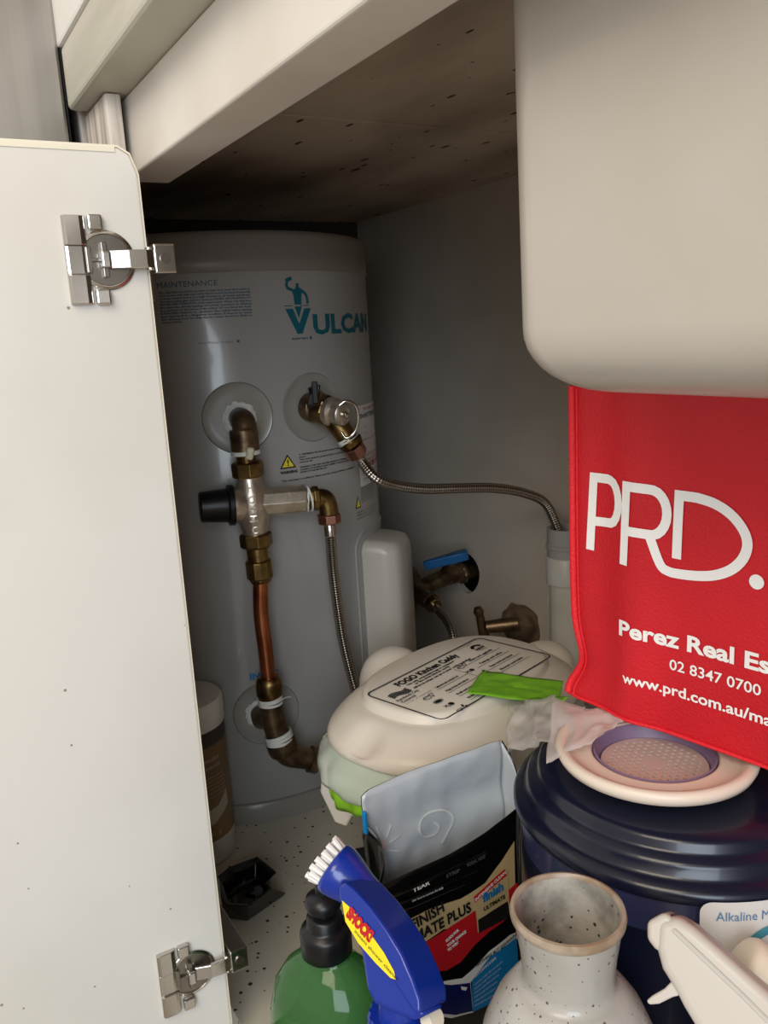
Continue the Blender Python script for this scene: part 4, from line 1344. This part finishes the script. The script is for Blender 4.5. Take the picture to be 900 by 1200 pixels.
crumple([on((640, 896), 2, .284), on((700, 868), 2, .290), on((735, 846), 2, .2895), on((650, 820), 2, .2885)], 44, 26, .0022, 5, 9).build('film_sheet', 'film', cb, solid=.0003)
crumple([on((610, 878), 2, .244), on((668, 850), 2, .284), on((690, 832), 2, .2885), on((620, 822), 2, .250)], 40, 26, .0035, 11, 8).build('film_sheet', 'film', cb, solid=.0003)
crumple([on((612, 840), 2, .236), on((655, 836), 2, .262), on((668, 818), 2, .272), on((618, 822), 2, .236)], 24, 14, .0025, 15).build('lime_fold', 'green', cb, solid=.0004)

# ================================================================== DISHWASHER TABLET POUCH
XF, XB = .118, .088
pouch = thing('tablet_pouch', 'torn-open black dishwasher tablet pouch with silvery lining beside the tank', 'pouch', (.1, .12, 0))
pl_ = lambda p: on(p, 0, XF)
PT = [(446, 1044), (480, 1026), (530, 1004), (575, 977), (609, 950)]
tops = [(pl_(p).y, pl_(p).z) for p in PT]
y0p, y1p = tops[0][0], pl_((611, 950)).y
def topz(y):
    for a, c in zip(tops, tops[1:]):
        if y <= c[0]: 
            t = (y-a[0])/(c[0]-a[0]); return a[1]+(c[1]-a[1])*max(-.3, t)
    return tops[-1][1]
def pf(y, z, e=0):
    t = (y-y0p)/(y1p-y0p); t = min(1, max(0, t)); zt_ = .195
    bulge = .003*math.sin(PI*t)*math.sin(PI*min(1, max(0, z/.20)))
    wr = .0010*noise.noise(Vector((y*40, z*25, 3)))
    return Vector((XF-.004+bulge+wr+e, y, z))
MB().grid(40, 40, lambda i, j: pf(y0p+(y1p-y0p)*i, .001+(topz(y0p+(y1p-y0p)*i)-.001)*j)).build('front_wall', 'pouch', pouch, solid=.0006)
# rear wall: outside black, lining towards the viewer
bt = [(425, 935), (432, 928), (470, 912), (530, 888), (575, 872), (587, 868)]
yb = lambda p: (on(p, 0, XB).y, on(p, 0, XB).z)
bt2 = [yb(p) for p in bt]
bt2.sort()
def btop(y):
    if y <= bt2[0][0]: return bt2[0][1]
    for a, c in zip(bt2, bt2[1:]):
        if y <= c[0]: return a[1]+(c[1]-a[1])*(y-a[0])/(c[0]-a[0])
    return bt2[-1][1]
ya, ybb = bt2[0][0], bt2[-1][0]
def pb(y, z, e=0):
    t = (y-ya)/(ybb-ya)
    lean = -.004*math.sin(PI*min(1, max(0, t)))+.0040*noise.noise(Vector((y*24, z*34, 9)))+.0016*noise.noise(Vector((y*70, z*80, 4)))
    return Vector((XB+lean+e, y, z))
MB().grid(36, 36, lambda i, j: pb(ya+(ybb-ya)*i, .02+(btop(ya+(ybb-ya)*i)-.02)*j)).build('lining', 'foilw', pouch, solid=.0005)
MB().grid(36, 36, lambda i, j: pb(ya+(ybb-ya)*i, .001+(btop(ya+(ybb-ya)*i)-.0015)*j, -.0012)).build('rear_wall', 'pouch', pouch, solid=.0005)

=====

### [STATED PROBLEM]
Reproduce the full material exactly, excluding the pictures.

### [FINISHED ANSWER]
Continue the Blender Python script for this scene: part 4, from line 1344. This part finishes the script. The script is for Blender 4.5. Take the picture to be 900 by 1200 pixels.
crumple([on((640, 896), 2, .284), on((700, 868), 2, .290), on((735, 846), 2, .2895), on((650, 820), 2, .2885)], 44, 26, .0022, 5, 9).build('film_sheet', 'film', cb, solid=.0003)
crumple([on((610, 878), 2, .244), on((668, 850), 2, .284), on((690, 832), 2, .2885), on((620, 822), 2, .250)], 40, 26, .0035, 11, 8).build('film_sheet', 'film', cb, solid=.0003)
crumple([on((612, 840), 2, .236), on((655, 836), 2, .262), on((668, 818), 2, .272), on((618, 822), 2, .236)], 24, 14, .0025, 15).build('lime_fold', 'green', cb, solid=.0004)

# ================================================================== DISHWASHER TABLET POUCH
XF, XB = .118, .088
pouch = thing('tablet_pouch', 'torn-open black dishwasher tablet pouch with silvery lining beside the tank', 'pouch', (.1, .12, 0))
pl_ = lambda p: on(p, 0, XF)
PT = [(446, 1044), (480, 1026), (530, 1004), (575, 977), (609, 950)]
tops = [(pl_(p).y, pl_(p).z) for p in PT]
y0p, y1p = tops[0][0], pl_((611, 950)).y
def topz(y):
    for a, c in zip(tops, tops[1:]):
        if y <= c[0]: 
            t = (y-a[0])/(c[0]-a[0]); return a[1]+(c[1]-a[1])*max(-.3, t)
    return tops[-1][1]
def pf(y, z, e=0):
    t = (y-y0p)/(y1p-y0p); t = min(1, max(0, t)); zt_ = .195
    bulge = .003*math.sin(PI*t)*math.sin(PI*min(1, max(0, z/.20)))
    wr = .0010*noise.noise(Vector((y*40, z*25, 3)))
    return Vector((XF-.004+bulge+wr+e, y, z))
MB().grid(40, 40, lambda i, j: pf(y0p+(y1p-y0p)*i, .001+(topz(y0p+(y1p-y0p)*i)-.001)*j)).build('front_wall', 'pouch', pouch, solid=.0006)
# rear wall: outside black, lining towards the viewer
bt = [(425, 935), (432, 928), (470, 912), (530, 888), (575, 872), (587, 868)]
yb = lambda p: (on(p, 0, XB).y, on(p, 0, XB).z)
bt2 = [yb(p) for p in bt]
bt2.sort()
def btop(y):
    if y <= bt2[0][0]: return bt2[0][1]
    for a, c in zip(bt2, bt2[1:]):
        if y <= c[0]: return a[1]+(c[1]-a[1])*(y-a[0])/(c[0]-a[0])
    return bt2[-1][1]
ya, ybb = bt2[0][0], bt2[-1][0]
def pb(y, z, e=0):
    t = (y-ya)/(ybb-ya)
    lean = -.004*math.sin(PI*min(1, max(0, t)))+.0040*noise.noise(Vector((y*24, z*34, 9)))+.0016*noise.noise(Vector((y*70, z*80, 4)))
    return Vector((XB+lean+e, y, z))
MB().grid(36, 36, lambda i, j: pb(ya+(ybb-ya)*i, .02+(btop(ya+(ybb-ya)*i)-.02)*j)).build('lining', 'foilw', pouch, solid=.0005)
MB().grid(36, 36, lambda i, j: pb(ya+(ybb-ya)*i, .001+(btop(ya+(ybb-ya)*i)-.0015)*j, -.0012)).build('rear_wall', 'pouch', pouch, solid=.0005)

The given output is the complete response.